Atas fenomena ini, banyak pihak memberi respons, baik dukungan maupun penolakan. Yang mendukung tentu para partai koalisi pendukung pengusung Prabowo-Gibran.
Namun, penolakan datang dari banyak pihak. Salah satunya budayawan Butet Kartaredjasa. Dikabarkan Butet menulis surat pribadi kepada Jokowi. Entah bagaimana, surat ini bocor ke publik. Kompas.com menjabarkan isinya. Intinya,
Saya (Butet) sedih bukan tentang siapa capres yang terpilih kelak. Jika keputusan MK menyebabkan Gibran dengan Prabowo, bagi saya ini awal datangnya bencana moral. Rakyat Indonesia bukan orang bodoh yang tak bisa membaca peristiwa.
Saya tidak ingin legacy njenengan (Jokowi) sebagai role model pemimpin baik akan rontok. Andalah role model terbaik yang dimiliki bangsa Indonesia. Tinggal setahun lagi njenengan bekerja seperti kemarin2, kebanggaan itu akan abadi.
Dengan ikhlas saya membantu njenengan dari jauh demi kebaikan bersama yakni dengan: ngelingke. Mengingatkan. Waspadalah bahwa, Melik Nggendhong Lali. (Keinginan berlebihan akan sesuatu, akan membuat seseorang melanggar tata aturan dan norma.)
Mantan Gubernur DKI Jakarta sekaligus Komisaris Utama PT Pertamina, Basuki Tjahaja Purnama menilai, capres-cawapres bukan untuk coba-coba. Pengalaman dua tahun sebagai kepala daerah belum cukup.
Gibran belum tahu rasanya duduk di lembaga legislatif maupun eksekutif, tidak ngerti jadi presiden nanti. 300 juta penduduk Indonesia dipertaruhkan di 2045. Ganjar dan Mahfud, bagi Ahok, jelas lebih teruji rekam jejaknya dan layak dipilih sebagai presiden dan wakil presiden. Bicara tata negara, harus ngerti konstitusi.
Aktivis media sosial Denny Siregar memberi tanggapan senada. Denny memakai logika paling sepele. Jika Prabowo-Gibran menjadi presiden, bayangkan Prabowo saat ini berusia 72 tahun. Diminta berjoget saja dia sudah ngos-ngosan.

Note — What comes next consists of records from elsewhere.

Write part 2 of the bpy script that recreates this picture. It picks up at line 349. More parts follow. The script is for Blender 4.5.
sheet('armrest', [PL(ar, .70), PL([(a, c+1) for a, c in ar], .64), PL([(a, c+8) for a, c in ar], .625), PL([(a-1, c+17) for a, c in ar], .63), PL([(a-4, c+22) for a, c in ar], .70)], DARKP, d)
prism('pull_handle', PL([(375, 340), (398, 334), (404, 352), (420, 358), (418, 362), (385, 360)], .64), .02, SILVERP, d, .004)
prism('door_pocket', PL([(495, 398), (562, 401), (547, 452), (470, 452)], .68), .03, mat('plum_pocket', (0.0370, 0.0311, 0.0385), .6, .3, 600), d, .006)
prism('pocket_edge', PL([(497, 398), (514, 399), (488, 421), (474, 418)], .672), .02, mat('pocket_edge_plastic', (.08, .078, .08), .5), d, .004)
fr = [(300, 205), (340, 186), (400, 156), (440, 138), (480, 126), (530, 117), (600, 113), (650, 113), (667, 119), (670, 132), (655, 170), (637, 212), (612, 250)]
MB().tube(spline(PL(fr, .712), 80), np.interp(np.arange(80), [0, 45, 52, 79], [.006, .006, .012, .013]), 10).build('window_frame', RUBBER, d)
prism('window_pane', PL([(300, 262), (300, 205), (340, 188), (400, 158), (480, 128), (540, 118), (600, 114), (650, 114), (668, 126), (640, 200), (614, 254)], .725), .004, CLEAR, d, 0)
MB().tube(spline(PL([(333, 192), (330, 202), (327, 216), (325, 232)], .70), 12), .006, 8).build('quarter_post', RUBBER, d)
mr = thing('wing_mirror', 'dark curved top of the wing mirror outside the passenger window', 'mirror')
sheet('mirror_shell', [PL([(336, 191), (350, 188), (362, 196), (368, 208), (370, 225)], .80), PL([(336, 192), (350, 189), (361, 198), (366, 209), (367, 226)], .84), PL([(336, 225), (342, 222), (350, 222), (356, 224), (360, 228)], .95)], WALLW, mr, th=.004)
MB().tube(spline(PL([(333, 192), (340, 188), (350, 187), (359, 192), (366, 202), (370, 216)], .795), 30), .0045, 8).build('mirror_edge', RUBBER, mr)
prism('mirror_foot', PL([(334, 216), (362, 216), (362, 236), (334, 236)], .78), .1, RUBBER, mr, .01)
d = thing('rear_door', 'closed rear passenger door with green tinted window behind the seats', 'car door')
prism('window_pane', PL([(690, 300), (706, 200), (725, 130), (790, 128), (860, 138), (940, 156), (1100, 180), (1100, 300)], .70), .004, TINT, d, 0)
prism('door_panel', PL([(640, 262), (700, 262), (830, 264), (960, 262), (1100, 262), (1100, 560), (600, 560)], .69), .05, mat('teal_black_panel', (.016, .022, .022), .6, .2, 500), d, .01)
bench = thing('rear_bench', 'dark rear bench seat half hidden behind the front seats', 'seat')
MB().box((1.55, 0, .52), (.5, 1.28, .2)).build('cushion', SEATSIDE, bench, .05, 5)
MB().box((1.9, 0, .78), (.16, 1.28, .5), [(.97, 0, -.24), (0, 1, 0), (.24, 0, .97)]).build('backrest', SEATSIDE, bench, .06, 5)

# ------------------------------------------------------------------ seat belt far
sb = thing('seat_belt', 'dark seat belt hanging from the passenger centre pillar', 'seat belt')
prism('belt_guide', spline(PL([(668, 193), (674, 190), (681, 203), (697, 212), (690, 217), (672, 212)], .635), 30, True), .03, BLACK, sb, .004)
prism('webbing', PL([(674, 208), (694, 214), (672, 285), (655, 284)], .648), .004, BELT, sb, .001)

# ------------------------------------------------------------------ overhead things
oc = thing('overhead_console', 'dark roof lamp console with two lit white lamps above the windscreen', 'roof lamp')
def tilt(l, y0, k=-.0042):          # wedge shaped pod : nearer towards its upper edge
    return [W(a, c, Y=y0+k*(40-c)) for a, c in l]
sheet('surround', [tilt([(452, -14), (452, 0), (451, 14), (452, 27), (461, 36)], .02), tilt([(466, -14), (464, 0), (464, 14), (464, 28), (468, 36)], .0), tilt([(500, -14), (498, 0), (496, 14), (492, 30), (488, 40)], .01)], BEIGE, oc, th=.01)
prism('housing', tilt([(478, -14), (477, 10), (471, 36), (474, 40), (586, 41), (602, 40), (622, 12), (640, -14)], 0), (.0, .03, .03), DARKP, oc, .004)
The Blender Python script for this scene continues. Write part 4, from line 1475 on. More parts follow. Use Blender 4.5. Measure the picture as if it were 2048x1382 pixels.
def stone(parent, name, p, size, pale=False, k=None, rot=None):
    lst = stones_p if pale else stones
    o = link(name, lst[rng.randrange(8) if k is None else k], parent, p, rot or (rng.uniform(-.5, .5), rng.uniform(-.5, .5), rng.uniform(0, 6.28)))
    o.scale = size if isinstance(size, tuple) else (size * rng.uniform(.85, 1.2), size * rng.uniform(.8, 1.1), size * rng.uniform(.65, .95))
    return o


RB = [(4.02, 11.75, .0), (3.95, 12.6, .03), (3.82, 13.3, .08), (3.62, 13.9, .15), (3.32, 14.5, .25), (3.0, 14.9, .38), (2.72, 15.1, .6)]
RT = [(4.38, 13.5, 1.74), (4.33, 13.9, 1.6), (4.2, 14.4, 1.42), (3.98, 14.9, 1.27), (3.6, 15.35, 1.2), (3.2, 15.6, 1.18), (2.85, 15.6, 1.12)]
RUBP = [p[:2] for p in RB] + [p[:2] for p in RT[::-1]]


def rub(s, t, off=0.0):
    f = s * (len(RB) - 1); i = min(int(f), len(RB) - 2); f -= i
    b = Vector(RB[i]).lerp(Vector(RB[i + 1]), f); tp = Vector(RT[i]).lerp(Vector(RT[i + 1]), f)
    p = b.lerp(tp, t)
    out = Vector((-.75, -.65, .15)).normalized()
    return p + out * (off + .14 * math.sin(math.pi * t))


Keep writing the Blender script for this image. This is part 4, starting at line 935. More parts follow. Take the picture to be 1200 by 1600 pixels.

Amit-amit, jika suatu waktu Prabowo jatuh sakit, lalu Gibran yang baru dua tahun menjadi wali kota akan memimpin negara sebesar Indonesia, dikelilingi dengan para pembisik yang licik. Gak bahaya tah?
Penutup
Jokowi oh Jokowi. Indonesia baru saja hendak meraih harapan dengan kehadiranmu. Baru saja kau ajak kami berlari demi menyejajari bangsa lain. Kini, dalam sekali jentik kau menyakiti kami.